Problem to work on »
Reproduce the lines below exactly, from the one containing "Recreate this scene" through the one containing "bg.inputs['Color'].default_value = (0.70, 0.84, 1.0, 1);", both included. Leave out any pictures.

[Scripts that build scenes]
──────────

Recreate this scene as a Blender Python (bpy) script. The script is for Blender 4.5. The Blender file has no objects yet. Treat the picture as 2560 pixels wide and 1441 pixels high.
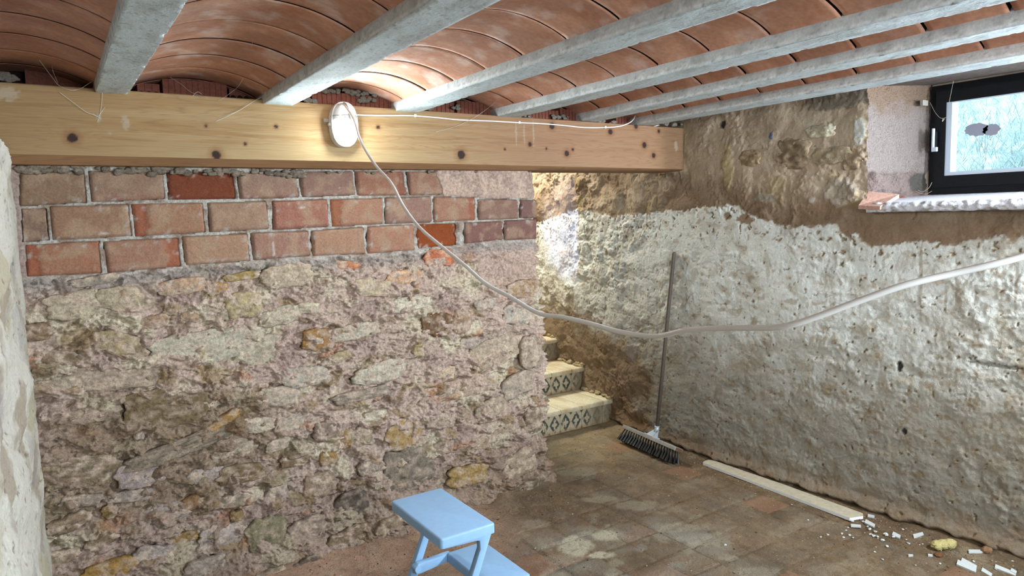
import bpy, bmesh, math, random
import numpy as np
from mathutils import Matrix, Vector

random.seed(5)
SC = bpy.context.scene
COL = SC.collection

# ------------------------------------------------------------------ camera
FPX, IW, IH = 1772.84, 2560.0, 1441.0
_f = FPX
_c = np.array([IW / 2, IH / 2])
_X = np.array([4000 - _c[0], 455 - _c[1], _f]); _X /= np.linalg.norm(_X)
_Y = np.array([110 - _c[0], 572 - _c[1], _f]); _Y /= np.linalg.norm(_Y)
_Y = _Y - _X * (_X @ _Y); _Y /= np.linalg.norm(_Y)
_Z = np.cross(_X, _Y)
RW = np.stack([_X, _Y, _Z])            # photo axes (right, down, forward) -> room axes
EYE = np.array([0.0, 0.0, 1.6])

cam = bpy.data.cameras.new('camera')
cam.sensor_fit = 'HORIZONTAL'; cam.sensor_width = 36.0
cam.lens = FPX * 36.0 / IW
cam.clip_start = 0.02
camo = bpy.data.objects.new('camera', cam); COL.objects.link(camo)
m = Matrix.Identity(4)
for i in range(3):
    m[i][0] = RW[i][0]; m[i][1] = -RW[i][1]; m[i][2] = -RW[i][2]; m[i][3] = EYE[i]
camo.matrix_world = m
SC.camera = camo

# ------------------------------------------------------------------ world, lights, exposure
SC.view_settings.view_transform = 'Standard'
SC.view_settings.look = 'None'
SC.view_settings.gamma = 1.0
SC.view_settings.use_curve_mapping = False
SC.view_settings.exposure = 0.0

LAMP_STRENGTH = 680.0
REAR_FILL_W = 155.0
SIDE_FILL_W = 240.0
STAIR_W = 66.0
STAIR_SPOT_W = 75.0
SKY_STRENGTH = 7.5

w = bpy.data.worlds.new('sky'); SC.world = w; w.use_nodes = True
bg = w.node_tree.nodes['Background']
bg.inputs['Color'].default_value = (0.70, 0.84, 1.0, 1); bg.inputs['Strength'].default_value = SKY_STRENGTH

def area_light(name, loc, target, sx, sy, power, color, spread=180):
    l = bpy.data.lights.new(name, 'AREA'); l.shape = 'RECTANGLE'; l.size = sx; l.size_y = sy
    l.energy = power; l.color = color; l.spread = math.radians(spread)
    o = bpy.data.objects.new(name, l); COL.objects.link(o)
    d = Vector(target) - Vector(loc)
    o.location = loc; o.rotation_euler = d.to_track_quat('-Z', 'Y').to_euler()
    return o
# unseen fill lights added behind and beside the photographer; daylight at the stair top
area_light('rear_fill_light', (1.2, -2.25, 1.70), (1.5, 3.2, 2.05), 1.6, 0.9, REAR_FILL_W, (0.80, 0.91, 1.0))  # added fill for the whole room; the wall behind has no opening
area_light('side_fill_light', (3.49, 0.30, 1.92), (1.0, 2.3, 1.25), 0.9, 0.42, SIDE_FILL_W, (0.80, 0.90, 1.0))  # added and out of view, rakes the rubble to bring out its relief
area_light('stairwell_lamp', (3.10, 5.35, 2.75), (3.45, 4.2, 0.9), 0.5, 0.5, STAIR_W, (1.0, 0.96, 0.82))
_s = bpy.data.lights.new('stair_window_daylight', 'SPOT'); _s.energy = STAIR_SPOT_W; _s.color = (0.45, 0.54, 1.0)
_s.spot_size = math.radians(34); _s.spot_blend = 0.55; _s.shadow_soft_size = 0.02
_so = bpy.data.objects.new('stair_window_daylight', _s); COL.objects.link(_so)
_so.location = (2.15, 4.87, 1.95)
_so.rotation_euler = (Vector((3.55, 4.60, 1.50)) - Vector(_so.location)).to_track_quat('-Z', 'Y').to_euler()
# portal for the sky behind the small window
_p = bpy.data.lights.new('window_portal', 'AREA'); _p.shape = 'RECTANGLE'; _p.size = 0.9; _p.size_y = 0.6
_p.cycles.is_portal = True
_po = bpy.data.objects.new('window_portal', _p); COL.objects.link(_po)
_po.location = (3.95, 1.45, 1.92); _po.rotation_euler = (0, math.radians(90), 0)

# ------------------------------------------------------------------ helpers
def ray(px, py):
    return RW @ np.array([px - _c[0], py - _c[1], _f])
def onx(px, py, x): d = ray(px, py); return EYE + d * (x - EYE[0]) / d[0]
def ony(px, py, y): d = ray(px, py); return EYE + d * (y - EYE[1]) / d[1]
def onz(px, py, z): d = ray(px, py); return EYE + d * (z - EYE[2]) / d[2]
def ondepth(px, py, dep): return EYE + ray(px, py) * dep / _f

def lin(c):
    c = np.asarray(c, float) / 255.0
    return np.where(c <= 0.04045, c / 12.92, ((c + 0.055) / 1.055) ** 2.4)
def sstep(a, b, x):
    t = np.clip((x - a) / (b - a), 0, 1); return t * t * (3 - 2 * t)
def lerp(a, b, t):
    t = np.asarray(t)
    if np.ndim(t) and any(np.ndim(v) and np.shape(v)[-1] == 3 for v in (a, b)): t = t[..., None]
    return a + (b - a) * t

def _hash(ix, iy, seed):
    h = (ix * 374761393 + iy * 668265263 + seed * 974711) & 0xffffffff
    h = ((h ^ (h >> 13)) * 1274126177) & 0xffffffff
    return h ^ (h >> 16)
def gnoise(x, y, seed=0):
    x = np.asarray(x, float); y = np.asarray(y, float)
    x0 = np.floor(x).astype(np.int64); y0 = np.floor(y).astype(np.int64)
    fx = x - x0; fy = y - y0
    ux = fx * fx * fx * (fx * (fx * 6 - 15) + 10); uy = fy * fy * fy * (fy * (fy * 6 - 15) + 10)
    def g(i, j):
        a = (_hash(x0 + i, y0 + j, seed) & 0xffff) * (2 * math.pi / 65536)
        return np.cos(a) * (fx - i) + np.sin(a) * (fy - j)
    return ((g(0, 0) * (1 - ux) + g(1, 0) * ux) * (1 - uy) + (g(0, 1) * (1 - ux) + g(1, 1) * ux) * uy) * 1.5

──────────

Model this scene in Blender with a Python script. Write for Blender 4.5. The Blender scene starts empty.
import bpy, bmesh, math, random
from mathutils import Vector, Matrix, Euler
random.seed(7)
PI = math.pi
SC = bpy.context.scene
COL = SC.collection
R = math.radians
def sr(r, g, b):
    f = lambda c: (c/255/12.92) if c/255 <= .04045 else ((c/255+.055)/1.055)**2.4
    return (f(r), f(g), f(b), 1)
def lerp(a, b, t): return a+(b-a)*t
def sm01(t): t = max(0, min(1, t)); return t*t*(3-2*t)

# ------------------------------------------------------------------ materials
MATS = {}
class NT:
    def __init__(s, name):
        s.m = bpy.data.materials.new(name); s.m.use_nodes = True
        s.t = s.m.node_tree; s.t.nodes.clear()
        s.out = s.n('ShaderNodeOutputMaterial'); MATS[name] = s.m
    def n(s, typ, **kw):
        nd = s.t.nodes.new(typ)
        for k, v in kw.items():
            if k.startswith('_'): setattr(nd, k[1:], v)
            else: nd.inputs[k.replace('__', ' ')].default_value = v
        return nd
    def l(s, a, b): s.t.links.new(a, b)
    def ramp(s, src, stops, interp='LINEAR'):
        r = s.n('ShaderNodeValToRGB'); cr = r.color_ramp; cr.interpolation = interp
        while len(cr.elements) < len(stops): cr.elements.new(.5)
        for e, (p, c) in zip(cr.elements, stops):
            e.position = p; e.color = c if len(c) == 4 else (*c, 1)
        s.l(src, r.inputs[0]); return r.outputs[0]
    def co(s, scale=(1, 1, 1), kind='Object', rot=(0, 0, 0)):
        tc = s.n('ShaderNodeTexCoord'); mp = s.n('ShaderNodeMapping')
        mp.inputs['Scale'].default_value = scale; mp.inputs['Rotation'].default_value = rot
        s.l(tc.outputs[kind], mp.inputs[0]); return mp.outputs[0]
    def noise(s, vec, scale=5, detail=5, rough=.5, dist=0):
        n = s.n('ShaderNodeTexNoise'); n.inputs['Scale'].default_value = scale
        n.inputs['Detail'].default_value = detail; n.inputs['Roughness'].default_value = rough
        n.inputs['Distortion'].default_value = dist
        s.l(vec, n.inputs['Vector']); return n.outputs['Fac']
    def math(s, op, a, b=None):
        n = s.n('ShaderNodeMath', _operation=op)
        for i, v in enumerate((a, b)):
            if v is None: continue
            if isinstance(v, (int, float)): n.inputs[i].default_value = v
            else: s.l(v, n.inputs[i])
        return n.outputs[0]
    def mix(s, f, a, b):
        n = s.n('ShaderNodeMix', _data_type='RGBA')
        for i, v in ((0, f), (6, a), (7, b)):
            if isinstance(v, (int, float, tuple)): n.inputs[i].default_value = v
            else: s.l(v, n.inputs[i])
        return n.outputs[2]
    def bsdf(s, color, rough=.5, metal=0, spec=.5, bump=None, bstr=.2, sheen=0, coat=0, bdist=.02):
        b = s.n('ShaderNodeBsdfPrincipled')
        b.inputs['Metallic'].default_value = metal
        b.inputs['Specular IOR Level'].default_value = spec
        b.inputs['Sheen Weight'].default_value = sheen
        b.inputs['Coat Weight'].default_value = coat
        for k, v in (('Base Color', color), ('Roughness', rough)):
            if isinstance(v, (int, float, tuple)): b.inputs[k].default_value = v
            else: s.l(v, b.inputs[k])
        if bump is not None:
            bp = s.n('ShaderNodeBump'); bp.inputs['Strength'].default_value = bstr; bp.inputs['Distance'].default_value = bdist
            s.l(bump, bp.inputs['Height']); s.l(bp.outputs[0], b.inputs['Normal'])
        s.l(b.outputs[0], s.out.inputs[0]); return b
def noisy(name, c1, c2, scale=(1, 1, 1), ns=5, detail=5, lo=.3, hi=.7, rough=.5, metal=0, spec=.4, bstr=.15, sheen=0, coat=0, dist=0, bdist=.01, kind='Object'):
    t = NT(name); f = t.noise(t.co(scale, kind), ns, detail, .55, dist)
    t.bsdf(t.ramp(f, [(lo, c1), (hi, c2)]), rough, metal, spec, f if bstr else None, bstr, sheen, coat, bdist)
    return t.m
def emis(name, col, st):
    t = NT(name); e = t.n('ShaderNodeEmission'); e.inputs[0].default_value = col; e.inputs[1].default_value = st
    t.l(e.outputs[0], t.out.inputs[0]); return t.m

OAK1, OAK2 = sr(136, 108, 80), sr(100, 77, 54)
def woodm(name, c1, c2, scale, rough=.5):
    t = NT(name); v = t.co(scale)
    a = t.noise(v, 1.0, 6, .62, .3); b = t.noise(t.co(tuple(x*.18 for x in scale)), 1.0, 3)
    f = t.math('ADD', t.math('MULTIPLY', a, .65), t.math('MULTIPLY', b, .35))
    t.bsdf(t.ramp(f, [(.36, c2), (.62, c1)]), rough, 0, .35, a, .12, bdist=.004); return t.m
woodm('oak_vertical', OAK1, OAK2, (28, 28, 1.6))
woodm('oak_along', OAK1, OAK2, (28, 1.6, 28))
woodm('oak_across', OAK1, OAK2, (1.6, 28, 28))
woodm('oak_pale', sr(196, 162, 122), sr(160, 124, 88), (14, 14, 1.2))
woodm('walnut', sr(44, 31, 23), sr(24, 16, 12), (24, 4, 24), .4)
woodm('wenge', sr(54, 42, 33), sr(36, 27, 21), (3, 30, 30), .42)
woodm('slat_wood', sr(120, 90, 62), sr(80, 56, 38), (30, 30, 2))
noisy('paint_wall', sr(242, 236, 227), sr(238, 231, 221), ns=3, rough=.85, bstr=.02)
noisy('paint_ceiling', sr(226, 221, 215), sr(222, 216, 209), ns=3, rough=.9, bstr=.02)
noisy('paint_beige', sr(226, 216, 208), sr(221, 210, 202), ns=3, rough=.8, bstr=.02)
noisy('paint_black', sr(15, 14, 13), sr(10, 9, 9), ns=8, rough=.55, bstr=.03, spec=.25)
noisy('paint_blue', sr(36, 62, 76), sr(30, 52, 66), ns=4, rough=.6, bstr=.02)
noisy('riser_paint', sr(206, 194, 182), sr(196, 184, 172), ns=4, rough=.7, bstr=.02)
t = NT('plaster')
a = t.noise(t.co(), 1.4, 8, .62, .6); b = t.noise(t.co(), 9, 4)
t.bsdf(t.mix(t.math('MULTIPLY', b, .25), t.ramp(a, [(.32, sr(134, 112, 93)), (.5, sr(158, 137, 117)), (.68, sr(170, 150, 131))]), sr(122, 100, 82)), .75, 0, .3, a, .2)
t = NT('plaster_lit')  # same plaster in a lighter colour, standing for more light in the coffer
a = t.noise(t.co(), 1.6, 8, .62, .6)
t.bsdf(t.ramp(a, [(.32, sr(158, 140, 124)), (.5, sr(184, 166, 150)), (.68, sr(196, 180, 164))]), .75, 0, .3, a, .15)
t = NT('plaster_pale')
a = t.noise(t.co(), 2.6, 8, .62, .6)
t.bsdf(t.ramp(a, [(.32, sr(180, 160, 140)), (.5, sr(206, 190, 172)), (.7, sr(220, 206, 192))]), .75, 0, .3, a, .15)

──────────

Final result »
Recreate this scene as a Blender Python (bpy) script. The script is for Blender 4.5. The Blender file has no objects yet. Treat the picture as 2560 pixels wide and 1441 pixels high.
import bpy, bmesh, math, random
import numpy as np
from mathutils import Matrix, Vector

random.seed(5)
SC = bpy.context.scene
COL = SC.collection

# ------------------------------------------------------------------ camera
FPX, IW, IH = 1772.84, 2560.0, 1441.0
_f = FPX
_c = np.array([IW / 2, IH / 2])
_X = np.array([4000 - _c[0], 455 - _c[1], _f]); _X /= np.linalg.norm(_X)
_Y = np.array([110 - _c[0], 572 - _c[1], _f]); _Y /= np.linalg.norm(_Y)
_Y = _Y - _X * (_X @ _Y); _Y /= np.linalg.norm(_Y)
_Z = np.cross(_X, _Y)
RW = np.stack([_X, _Y, _Z])            # photo axes (right, down, forward) -> room axes
EYE = np.array([0.0, 0.0, 1.6])

cam = bpy.data.cameras.new('camera')
cam.sensor_fit = 'HORIZONTAL'; cam.sensor_width = 36.0
cam.lens = FPX * 36.0 / IW
cam.clip_start = 0.02
camo = bpy.data.objects.new('camera', cam); COL.objects.link(camo)
m = Matrix.Identity(4)
for i in range(3):
    m[i][0] = RW[i][0]; m[i][1] = -RW[i][1]; m[i][2] = -RW[i][2]; m[i][3] = EYE[i]
camo.matrix_world = m
SC.camera = camo

# ------------------------------------------------------------------ world, lights, exposure
SC.view_settings.view_transform = 'Standard'
SC.view_settings.look = 'None'
SC.view_settings.gamma = 1.0
SC.view_settings.use_curve_mapping = False
SC.view_settings.exposure = 0.0

LAMP_STRENGTH = 680.0
REAR_FILL_W = 155.0
SIDE_FILL_W = 240.0
STAIR_W = 66.0
STAIR_SPOT_W = 75.0
SKY_STRENGTH = 7.5

w = bpy.data.worlds.new('sky'); SC.world = w; w.use_nodes = True
bg = w.node_tree.nodes['Background']
bg.inputs['Color'].default_value = (0.70, 0.84, 1.0, 1); bg.inputs['Strength'].default_value = SKY_STRENGTH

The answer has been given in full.